WORK TO DO: Quote exactly the lines spanning from the top of the data below to the line that contains "overall hair amount", including both.

-------- SOURCE EXCERPT --------

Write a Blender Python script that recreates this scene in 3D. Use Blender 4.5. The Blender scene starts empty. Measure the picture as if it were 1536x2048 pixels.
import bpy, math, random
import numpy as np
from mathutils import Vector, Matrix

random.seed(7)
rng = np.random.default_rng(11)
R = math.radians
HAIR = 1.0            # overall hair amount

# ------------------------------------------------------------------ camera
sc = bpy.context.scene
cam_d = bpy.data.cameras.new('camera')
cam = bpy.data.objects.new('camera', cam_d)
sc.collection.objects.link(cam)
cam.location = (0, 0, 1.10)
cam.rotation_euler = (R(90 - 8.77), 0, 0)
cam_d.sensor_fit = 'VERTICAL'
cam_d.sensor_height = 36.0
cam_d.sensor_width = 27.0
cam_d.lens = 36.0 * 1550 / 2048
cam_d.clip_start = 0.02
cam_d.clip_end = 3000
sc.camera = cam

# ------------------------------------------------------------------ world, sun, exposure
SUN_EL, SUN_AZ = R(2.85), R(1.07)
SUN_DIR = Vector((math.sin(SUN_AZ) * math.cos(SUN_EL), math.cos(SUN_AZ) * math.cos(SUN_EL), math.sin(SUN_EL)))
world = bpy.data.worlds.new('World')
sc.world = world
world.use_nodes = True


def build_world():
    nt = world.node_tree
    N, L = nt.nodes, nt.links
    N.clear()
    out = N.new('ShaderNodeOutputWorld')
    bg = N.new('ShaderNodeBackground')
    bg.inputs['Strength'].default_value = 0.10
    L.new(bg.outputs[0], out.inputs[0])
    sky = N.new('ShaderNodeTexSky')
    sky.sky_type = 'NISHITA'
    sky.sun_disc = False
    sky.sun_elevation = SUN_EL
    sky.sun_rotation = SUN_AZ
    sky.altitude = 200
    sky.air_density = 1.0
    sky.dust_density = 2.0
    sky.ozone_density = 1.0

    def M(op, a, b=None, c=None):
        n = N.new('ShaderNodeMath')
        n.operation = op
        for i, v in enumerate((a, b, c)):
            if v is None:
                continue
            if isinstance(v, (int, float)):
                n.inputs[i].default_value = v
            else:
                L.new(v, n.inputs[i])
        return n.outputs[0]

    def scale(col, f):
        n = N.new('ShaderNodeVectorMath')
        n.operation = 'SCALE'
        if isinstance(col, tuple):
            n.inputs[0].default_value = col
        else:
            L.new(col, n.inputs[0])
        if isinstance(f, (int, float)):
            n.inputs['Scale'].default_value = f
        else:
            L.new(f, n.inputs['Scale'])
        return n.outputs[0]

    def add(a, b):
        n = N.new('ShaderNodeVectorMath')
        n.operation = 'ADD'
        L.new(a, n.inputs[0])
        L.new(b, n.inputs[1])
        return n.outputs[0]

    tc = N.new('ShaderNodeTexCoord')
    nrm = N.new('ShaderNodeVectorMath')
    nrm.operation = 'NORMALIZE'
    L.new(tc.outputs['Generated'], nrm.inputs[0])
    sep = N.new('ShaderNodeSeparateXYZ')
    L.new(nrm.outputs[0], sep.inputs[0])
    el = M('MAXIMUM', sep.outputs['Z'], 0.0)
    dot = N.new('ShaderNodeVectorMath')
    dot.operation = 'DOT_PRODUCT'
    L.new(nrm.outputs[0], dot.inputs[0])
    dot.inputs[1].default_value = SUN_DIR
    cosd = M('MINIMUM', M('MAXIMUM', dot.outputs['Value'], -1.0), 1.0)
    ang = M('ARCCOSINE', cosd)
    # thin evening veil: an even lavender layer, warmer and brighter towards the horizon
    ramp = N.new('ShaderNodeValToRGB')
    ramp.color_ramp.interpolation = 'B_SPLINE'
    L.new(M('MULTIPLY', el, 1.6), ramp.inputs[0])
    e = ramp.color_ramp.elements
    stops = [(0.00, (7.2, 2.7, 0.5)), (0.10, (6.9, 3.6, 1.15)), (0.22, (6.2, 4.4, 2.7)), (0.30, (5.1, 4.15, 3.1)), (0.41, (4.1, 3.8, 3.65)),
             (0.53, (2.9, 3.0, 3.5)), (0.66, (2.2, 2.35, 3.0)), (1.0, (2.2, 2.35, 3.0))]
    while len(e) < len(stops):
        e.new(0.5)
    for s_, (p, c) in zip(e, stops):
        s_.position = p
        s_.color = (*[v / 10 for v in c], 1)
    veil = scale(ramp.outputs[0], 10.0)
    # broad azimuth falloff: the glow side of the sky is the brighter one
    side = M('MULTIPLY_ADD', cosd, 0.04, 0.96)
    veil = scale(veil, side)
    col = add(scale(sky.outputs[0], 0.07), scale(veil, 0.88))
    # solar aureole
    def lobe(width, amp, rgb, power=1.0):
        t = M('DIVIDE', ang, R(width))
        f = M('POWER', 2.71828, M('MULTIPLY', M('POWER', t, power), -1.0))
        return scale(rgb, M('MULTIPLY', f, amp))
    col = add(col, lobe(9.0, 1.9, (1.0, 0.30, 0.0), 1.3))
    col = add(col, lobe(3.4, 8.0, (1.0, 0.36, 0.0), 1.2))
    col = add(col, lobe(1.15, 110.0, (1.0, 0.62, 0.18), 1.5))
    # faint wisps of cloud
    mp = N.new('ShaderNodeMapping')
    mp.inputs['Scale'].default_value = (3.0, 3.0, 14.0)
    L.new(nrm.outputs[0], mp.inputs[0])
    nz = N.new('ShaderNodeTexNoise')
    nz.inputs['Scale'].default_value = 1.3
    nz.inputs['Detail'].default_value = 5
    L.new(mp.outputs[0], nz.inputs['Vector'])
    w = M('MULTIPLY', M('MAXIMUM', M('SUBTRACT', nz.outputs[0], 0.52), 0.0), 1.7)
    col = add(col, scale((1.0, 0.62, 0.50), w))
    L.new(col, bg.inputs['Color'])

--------

ANSWER TO THIS PROBLEM:
Write a Blender Python script that recreates this scene in 3D. Use Blender 4.5. The Blender scene starts empty. Measure the picture as if it were 1536x2048 pixels.
import bpy, math, random
import numpy as np
from mathutils import Vector, Matrix

random.seed(7)
rng = np.random.default_rng(11)
R = math.radians
HAIR = 1.0            # overall hair amount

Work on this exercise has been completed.